The docuseries “The Last Dance” premieres on Sunday, and I thought it might be fun to compare the 1990s Chicago Bulls to the 2020s Kansas City Chiefs.

I was a huge fan of Michael Jordan and the Chicago Bulls growing up. I was born in 1989, just before the rise of their dynasty and couldn’t get enough of the hype as a young kid. I’ve even memorized the entire opening scene of the documentary Air Time, and repeat it from time to time to the chagrin of my wife.

Like many my age, I grew up wanting to be just like Michael Jordan. Michael Jordan and the Bulls inspired millions and it’s why they’re still so revered even two decades later.

You may be asking yourself, what in the world does any of this have to do with the Kansas City Chiefs? This is, after all, a website covering the red and gold champions of Super Bowl LIV. The docuseries “The Last Dance” is premiering on Sunday, April 19th and it occurred to me that our very own Kansas City Chiefs resemble the 1990s Chicago Bulls in a number of ways.

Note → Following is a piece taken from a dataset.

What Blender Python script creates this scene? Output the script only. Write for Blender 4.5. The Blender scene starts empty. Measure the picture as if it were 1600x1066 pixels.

In an offseason uncharacteristically devoid of sports, I thought it might be fun to compare the two squads. Especially, for those like me who are diehard Kansas City Chiefs fans and grew up idolizing “His Airness.” This is all in good fun and I made some stretches here and there, so don’t take it too seriously, but I hope by the end you’re even more excited for the coming decade of Kansas City Chiefs football.

From the bottom to the top

The Chicago Bulls are one of the most recognizable sports brands in the entire world. They’re recognized everywhere for a few reasons, but in the end the only reason that matters is winning. They were an incredibly dominant team, reigning over a professional sports league for the better part of a decade. To longtime fans of the Bulls franchise however, that wasn’t always the case.

The Bulls were an expansion team that entered the league in 1966. Between that time and the 1984 NBA Draft, in which they selected Michael Jordan number three overall, they were a fairly mediocre franchise averaging 39 wins to 43 losses. That’s a winning percentage of only 48 percent. They had a strong stretch in the middle of the 1970s, but were mostly an afterthought on the national stage. Seven seasons after drafting Michael Jordan they were world champions.

Does this sound familiar? This is incredibly similar to the stretch the Chiefs had between the Marty Schottenheimer and Andy Reid regimes. Schottenheimer’s tenure with the Chiefs ended after the 1998 season, Andy Reid‘s tenure began in 2013, and in those 14 seasons the Chiefs averaged seven wins and nine losses. That’s a winning percentage of only 44 percent. They had a strong stretch in the Vermeil tenure, but similarly to the Bulls they failed to make a top-flight brand of themselves.

Andy Reid brought a winning formula to the Kansas City Chiefs franchise. He not only made them a respectable franchise, he made them one of the most prominent teams in all of sports. Coincidentally, seven years into his tenure the Chiefs are world champions. Similarly to the Bulls, there’s no reason this shouldn’t continue because of the Bulls-like cast he and Brett Veach have assembled.